Neben einem neuen Gutachten durch unabhängige Wissenschaftler fordern die Anti-Atom-Gruppen auch den Rücktritt von RSK-Chef Rudolf Wieland. Die Gruppen werfen ihm vor, Angaben zur Befangenheit einiger Kommissionsmitglieder bislang verschwiegen zu haben. Es sei unglaublich, dass in der Reaktorsicherheitskommission leitende Mitarbeiter von Firmen über Reaktoren gutachten dürfen, deren Weiterbetrieb für die eigene Firma wirtschaftlich von erheblicher Bedeutung sei, kritisierten die Organisationen. Das Bundesumweltministerium müsse nun die Stellungnahme der RSK offiziell zurückweisen und die RSK grundlegend neu besetzen, also mit kritischen und vor allem zweifelsfrei unabhängigen Wissenschaftlern, forderte Jörg Schellenberg vom Aachener Aktionsbündnis.

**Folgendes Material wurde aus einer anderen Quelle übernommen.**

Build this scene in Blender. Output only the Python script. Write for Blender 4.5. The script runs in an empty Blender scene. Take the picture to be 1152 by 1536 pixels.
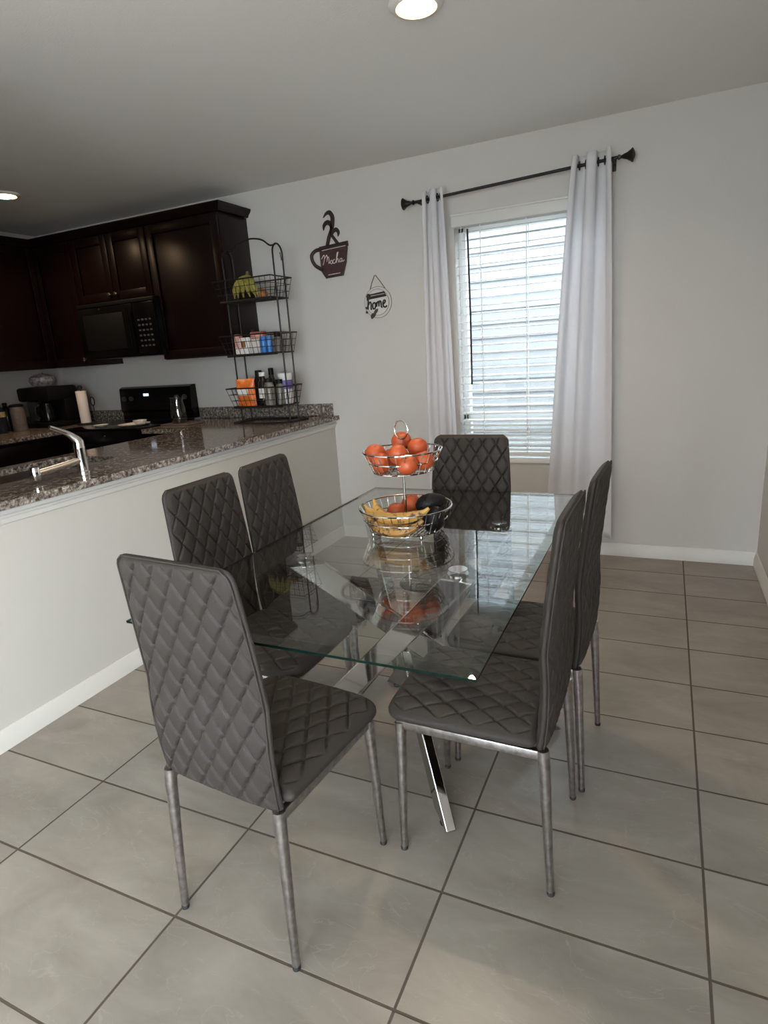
import bpy, bmesh, math, random
from mathutils import Vector, Matrix
random.seed(7)
PI = math.pi
scene = bpy.context.scene
COL = scene.collection

# ---------------------------------------------------------------- materials
def nodes(name):
    m = bpy.data.materials.new(name); m.use_nodes = True
    nt = m.node_tree
    return m, nt, nt.nodes, nt.links, nt.nodes['Principled BSDF']

def pmat(name, color, rough=.5, metal=0., spec=.5, noise=0., nscale=20., bump=0., bscale=200., coat=0., emis=None, estr=0.):
    m, nt, N, L, b = nodes(name)
    b.inputs['Base Color'].default_value = (*color, 1)
    b.inputs['Roughness'].default_value = rough
    b.inputs['Metallic'].default_value = metal
    b.inputs['Specular IOR Level'].default_value = spec
    b.inputs['Coat Weight'].default_value = coat
    tc = N.new('ShaderNodeTexCoord')
    if noise:
        n = N.new('ShaderNodeTexNoise'); n.inputs['Scale'].default_value = nscale; n.inputs['Detail'].default_value = 6
        r = N.new('ShaderNodeValToRGB')
        lo = [c*(1-noise) for c in color]; hi = [min(1, c*(1+noise)) for c in color]
        r.color_ramp.elements[0].color = (*lo, 1); r.color_ramp.elements[1].color = (*hi, 1)
        r.color_ramp.elements[0].position = .3; r.color_ramp.elements[1].position = .7
        L.new(tc.outputs['Object'], n.inputs['Vector']); L.new(n.outputs['Fac'], r.inputs['Fac'])
        L.new(r.outputs['Color'], b.inputs['Base Color'])
    if bump:
        n2 = N.new('ShaderNodeTexNoise'); n2.inputs['Scale'].default_value = bscale; n2.inputs['Detail'].default_value = 3
        bp = N.new('ShaderNodeBump'); bp.inputs['Strength'].default_value = bump; bp.inputs['Distance'].default_value = .002
        L.new(tc.outputs['Object'], n2.inputs['Vector']); L.new(n2.outputs['Fac'], bp.inputs['Height'])
        L.new(bp.outputs['Normal'], b.inputs['Normal'])
    if emis:
        b.inputs['Emission Color'].default_value = (*emis, 1); b.inputs['Emission Strength'].default_value = estr
    return m

M = {}
M['wall'] = pmat('wall_paint', (.57, .55, .525), .9, bump=.25, bscale=160)
M['ceiling'] = pmat('ceiling_paint', (.80, .79, .77), .95, bump=.4, bscale=120)
M['pony'] = pmat('half_wall_paint', (.53, .515, .475), .85, bump=.2, bscale=160)
M['trim'] = pmat('trim_paint', (.64, .63, .60), .45)
M['white'] = pmat('white_vinyl', (.82, .83, .83), .5)
M['black'] = pmat('black_enamel', (.003, .003, .0035), .2, spec=.3)
M['blackmat'] = pmat('black_matte', (.005, .005, .005), .5, spec=.18)
M['wire'] = pmat('black_wire', (.012, .010, .010), .45, metal=.3)
M['chrome'] = pmat('chrome', (.82, .82, .82), .09, metal=1.)
M['brushed'] = pmat('worn_chrome', (.37, .35, .345), .32, metal=1., noise=.25, nscale=60)
M['rubber'] = pmat('rubber', (.02, .02, .02), .7)
M['rod'] = pmat('rod_metal', (.012, .012, .013), .4, metal=.4)
M['cupbrown'] = pmat('cup_brown', (.055, .022, .022), .6, noise=.3, nscale=40)
M['cupdark'] = pmat('cup_border', (.030, .017, .015), .6)
M['cream'] = pmat('cream_paint', (.72, .66, .60), .7)
M['rope'] = pmat('jute', (.16, .13, .10), .9)
M['signwhite'] = pmat('sign_white', (.60, .585, .56), .7, noise=.06, nscale=60)
M['ink'] = pmat('ink', (.012, .012, .012), .6)
M['leafdark'] = pmat('dry_leaf', (.06, .055, .045), .8)
M['steel'] = pmat('sink_steel', (.22, .18, .16), .28, metal=.9)
M['paper'] = pmat('paper_towel', (.78, .70, .64), .9, bump=.3, bscale=300)
M['orangebag'] = pmat('orange_bag', (.72, .17, .03), .35, noise=.35, nscale=30)
M['whitelabel'] = pmat('white_label', (.75, .74, .73), .6)
M['redlabel'] = pmat('red_pack', (.45, .10, .09), .5, noise=.3, nscale=30)
M['pinkpack'] = pmat('pink_pack', (.62, .34, .30), .5, noise=.3, nscale=40)
M['bluecan'] = pmat('blue_can', (.05, .20, .55), .3, noise=.35, nscale=30)
M['brownpack'] = pmat('brown_pack', (.28, .12, .04), .5, noise=.3, nscale=40)
M['jar'] = pmat('grey_jar', (.18, .17, .15), .25, noise=.3, nscale=20)
M['purple'] = pmat('purple_label', (.13, .11, .34), .5)
M['darkbottle'] = pmat('dark_bottle', (.012, .010, .010), .2)
M['bluebottle'] = pmat('blue_bottle', (.010, .016, .035), .25)
M['yellowlabel'] = pmat('yellow_label', (.32, .24, .12), .6, noise=.3, nscale=40)
M['canister'] = pmat('canister', (.14, .12, .11), .5, noise=.25, nscale=30)
M['lace'] = pmat('patterned_bowl', (.38, .33, .32), .6, noise=.65, nscale=45)
M['plate'] = pmat('plate', (.62, .60, .58), .3)
M['board'] = pmat('board', (.10, .075, .065), .5)
M['display'] = pmat('display', (.1, .1, .1), .4, emis=(.75, .85, 1), estr=1.2)
M['button'] = pmat('button', (.05, .05, .05), .5)
M['seedblack'] = pmat('avocado', (.007, .006, .008), .5, spec=.3, bump=.8, bscale=160)
M['siding'] = pmat('siding', (.115, .119, .121), .7, bump=.2, bscale=60)
M['ground'] = pmat('ground', (.30, .30, .27), .9, noise=.3, nscale=4)
M['lamptrim'] = pmat('lamp_trim', (.75, .73, .70), .5)
M['stub'] = pmat('stem', (.10, .09, .04), .8)
M['nickel'] = pmat('nickel', (.75, .74, .72), .25, metal=1.)
M['vent'] = pmat('vent_dark', (.01, .01, .01), .6)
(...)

Der WDR berichtete am 18. Juli, dass nach Recherchen des Senders zwei Mitarbeiter des Atomkonzerns Framatome, ehemals Areva, an der Ausarbeitung der jüngsten Gutachtens der Reaktorsicherheitskommission zu Tihange 2 und Doel 3 beteiligt waren. Die Anti-Atomkraft-Gruppen sprechen sogar davon, dass in der 16-köpfigen Gesamt-RSK drei aktuelle beziehungsweise ehemalige Mitarbeiter von Framatome beziehungsweise Areva sitzen. Die RSK ist das wichtigste Beratungsgremium der Bundesregierung in Sachen Atomkraft. Die in der vergangenen Woche veröffentlichte Stellungnahme zu den belgischen Reaktoren kommt zu dem Ergebnis, dass Tihange 2 und Doel 3 trotz zahlreicher Risse in den Druckbehältern weitgehend unbedenklich sind.

Laut WDR war Framatome damals am Bau der Kraftwerksblöcke in Belgien beteiligt. Bis heute bestünden enge geschäftliche Kontakte zum Betreiber der belgischen Kraftwerke, berichtete der Sender. So liefere die Framatome-Tochter im niedersächsischen Lingen seit Jahren Brennelemente nach Belgien. Die Niederlassung in Erlangen habe erst kürzlich einen Millionenauftrag zur Erneuerung der Sicherheitsleittechnik des AKW Doel erhalten. Über den Mutterkonzern EDF sei Framatome zudem Miteigentümer der Reaktoren Tihange 2 und Doel 3, erläuterte der WDR.